Are you dead or alive? Many years ago I was asked this very question by a Japanese instructor. At the time, he explained that although I was performing the required exercise well, I had been concentrating on the technique so much that I had forgotten to "feel" the exercise and had not given it life.

 

This can be one of the more perplexing things about training in Japanese martial arts. The sensei will pick you up on the smallest detail, and the criticise you for being too robotic. He will say your back is not straight enough, then tell you to relax; or tell you to move in a very particular way and then tell you that you are not flowing.

 

The particular kenjutsu (swordsmanship) instructor's method of teaching was to make us practise our cuts while standing in rows without facing an opponent. He would then make us repeat the action time and again, paying very close attention to the numerous small technical points that are required to make it correct.

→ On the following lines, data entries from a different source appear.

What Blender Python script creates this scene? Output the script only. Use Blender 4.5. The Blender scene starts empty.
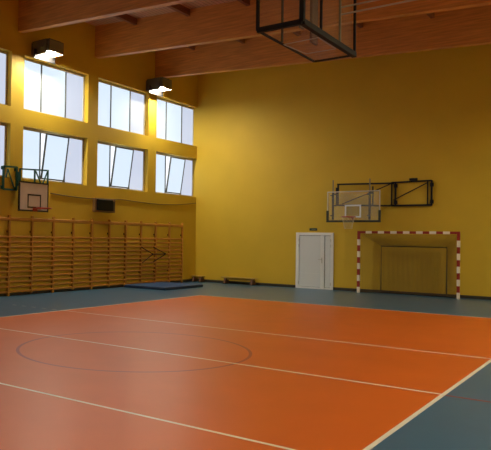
import bpy, math, random
from mathutils import Vector, Matrix

random.seed(7)
scene = bpy.context.scene
COL = scene.collection

# ------------------------------------------------------------------ dimensions (metres)
XL, XR = -3.725, 12.72            # window wall and opposite wall
YB, YF = 14.49, -14.5             # back wall and wall behind the viewer
ROOF0, SLOPE = 8.78, 0.053        # ceiling height at the window wall, fall per metre


def roof(x):
    return ROOF0 - SLOPE * (x - XL)


def beam_bottom(x):
    return 7.73 - SLOPE * (x - XL)


# ------------------------------------------------------------------ materials
def nt(name):
    m = bpy.data.materials.new(name)
    m.use_nodes = True
    t = m.node_tree
    b = t.nodes['Principled BSDF']
    return m, t, b


def mat(name, rgb, rough=0.6, metal=0.0, spec=0.5, var=0.0, scale=6.0, bump=0.0, stretch=(1, 1, 1), coat=0.0):
    m, t, b = nt(name)
    b.inputs['Base Color'].default_value = (*rgb, 1)
    b.inputs['Roughness'].default_value = rough
    b.inputs['Metallic'].default_value = metal
    b.inputs['Specular IOR Level'].default_value = spec
    b.inputs['Coat Weight'].default_value = coat
    if var or bump:
        tc = t.nodes.new('ShaderNodeTexCoord')
        mp = t.nodes.new('ShaderNodeMapping')
        mp.inputs['Scale'].default_value = stretch
        n = t.nodes.new('ShaderNodeTexNoise')
        n.inputs['Scale'].default_value = scale
        n.inputs['Detail'].default_value = 5
        t.links.new(tc.outputs['Object'], mp.inputs['Vector'])
        t.links.new(mp.outputs['Vector'], n.inputs['Vector'])
        if var:
            r = t.nodes.new('ShaderNodeValToRGB')
            r.color_ramp.elements[0].position = 0.3
            r.color_ramp.elements[1].position = 0.7
            r.color_ramp.elements[0].color = (*[c * (1 - var) for c in rgb], 1)
            r.color_ramp.elements[1].color = (*[min(1, c * (1 + var)) for c in rgb], 1)
            t.links.new(n.outputs['Fac'], r.inputs['Fac'])
            t.links.new(r.outputs['Color'], b.inputs['Base Color'])
        if bump:
            bp = t.nodes.new('ShaderNodeBump')
            bp.inputs['Strength'].default_value = bump
            bp.inputs['Distance'].default_value = 0.01
            t.links.new(n.outputs['Fac'], bp.inputs['Height'])
            t.links.new(bp.outputs['Normal'], b.inputs['Normal'])
    return m


def emit(name, rgb, strength):
    m, t, b = nt(name)
    b.inputs['Base Color'].default_value = (0.12, 0.12, 0.12, 1)
    b.inputs['Roughness'].default_value = 0.75
    b.inputs['Specular IOR Level'].default_value = 0.1
    b.inputs['Emission Color'].default_value = (*rgb, 1)
    b.inputs['Emission Strength'].default_value = strength
    return m


def clear(name, rgb, alpha, rough=0.15):
    """clear sheet: mostly transparent, a little glossy and tinted"""
    m, t, b = nt(name)
    b.inputs['Base Color'].default_value = (*rgb, 1)
    b.inputs['Roughness'].default_value = rough
    b.inputs['Alpha'].default_value = alpha
    return m


def planks(name, rgb, dark, width):
    """boards running along Y, with thin dark joints"""
    m, t, b = nt(name)
    tc = t.nodes.new('ShaderNodeTexCoord')
    w = t.nodes.new('ShaderNodeTexWave')
    w.wave_type = 'BANDS'
    w.bands_direction = 'X'
    w.inputs['Scale'].default_value = math.pi / (10 * width)
    w.inputs['Distortion'].default_value = 0.0
    r = t.nodes.new('ShaderNodeValToRGB')
    r.color_ramp.elements[0].position = 0.02
    r.color_ramp.elements[0].color = (*dark, 1)
    r.color_ramp.elements[1].position = 0.10
    r.color_ramp.elements[1].color = (*rgb, 1)
    n = t.nodes.new('ShaderNodeTexNoise')
    n.inputs['Scale'].default_value = 3
    mx = t.nodes.new('ShaderNodeMix')
    mx.data_type = 'RGBA'
    mx.blend_type = 'MULTIPLY'
    mx.inputs['Factor'].default_value = 0.25
    t.links.new(tc.outputs['Object'], w.inputs['Vector'])
    t.links.new(tc.outputs['Object'], n.inputs['Vector'])
    t.links.new(w.outputs['Fac'], r.inputs['Fac'])
    t.links.new(r.outputs['Color'], mx.inputs['A'])
    t.links.new(n.outputs['Color'], mx.inputs['B'])
    t.links.new(mx.outputs['Result'], b.inputs['Base Color'])
    b.inputs['Roughness'].default_value = 0.6
    return m


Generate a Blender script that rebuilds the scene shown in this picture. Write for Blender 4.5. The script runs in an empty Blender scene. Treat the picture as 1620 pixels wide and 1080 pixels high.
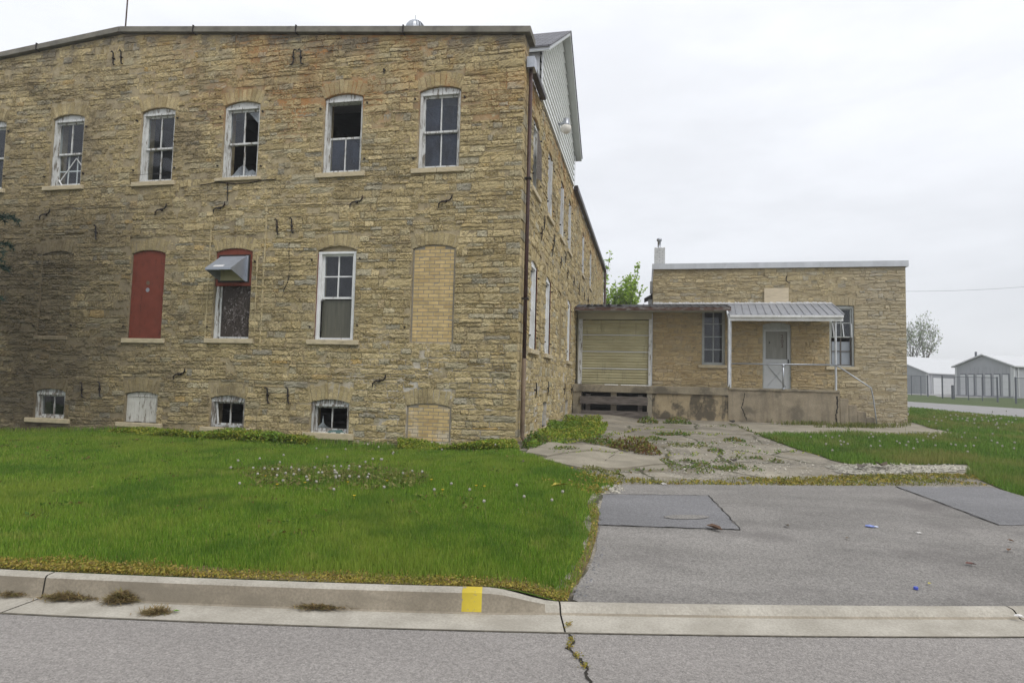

In some cases, this would take what felt like hours before everyone would be doing it in a manner that would meet his approval.

 

He would then extol the virtue of our new-found expertise, but add that our movements were all still "dead"...

 

He explained that simply making a cut in the correct manner was not enough, and that it was necessary to imagine an adversary standing before us and that we should then cut them down "with feeling", and only then will our actions become what he called "alive". He would push the point that we should always make our training alive, and that we should never practise dead movements, as it was not only our actions that we needed to bring to life, but our sword as well.

 

I must interpret here slightly: to this sensei, to strike with feeling did not mean with emotions like fear, anger, hatred, etc. To him, 'with feeling' meant to perform the action with purpose, with intensity and with meaning. This concept of giving or doing something with life is one of those odd Japanese intangibles that can be found in all Japanese pastimes. They practise this concept in their martial arts, but it is found in everything from the performance of a Kabuki actor to the practice of shodo (Japanese calligraphy).

 

Shodo is the artistic version of writing kanji, Japan's Chinese-based writing form, and as such there are strict rules to its practice. On my trips to Japan, I have taken opportunities to visit a number of Japanese elementary and high schools where I have been shown what I considered to be very nice examples of shodo, only to be told by the teachers that because the students were young, the work was technically correct, but lacked life and that the students did not understand the spirit of the brush.

 

As I've said, the concept of an action being alive is not to be confused with emotions, nore is it to be confused with being performed in a lively manner - this would imply speed or haste, which is also not the case...

 

A good example of this would be kyudo - Japanese archery. In kyudo, every action is performed in a slow, methodical manner; from the slow measured way in which the archer walks to and from the firing line, to the actual release of the arrow. The belief is that one perfect shot is worth 1000 bad shots.

 

We have all heard the cliches, "Be one with the arrow" or "Be one with the target". It is from the practice of kyudo that these came. In kyudo, a student is taught to imagine that the arrow and the target are not dead, inanimate objects but living things - to be exact, an extension of the archer themselves. In this way, although in a rather reserved way, life is brought to every action. The same should be true in all the arts.

 

How do we make our martial arts alive? There are a number of ways that can help; I've seen reference to the sue of meditation and visualisation. abdominal-centred breathing, even the use of exercise regimes. But to me, the most successful method I have found to put life into my martial arts has been to put life into my life. To me the way that kenjutsu instructor saw things was the answer: to do all actions with feeling; to perform every action with purpose, with intensity and with meaning. This is the way to give life to everything we do.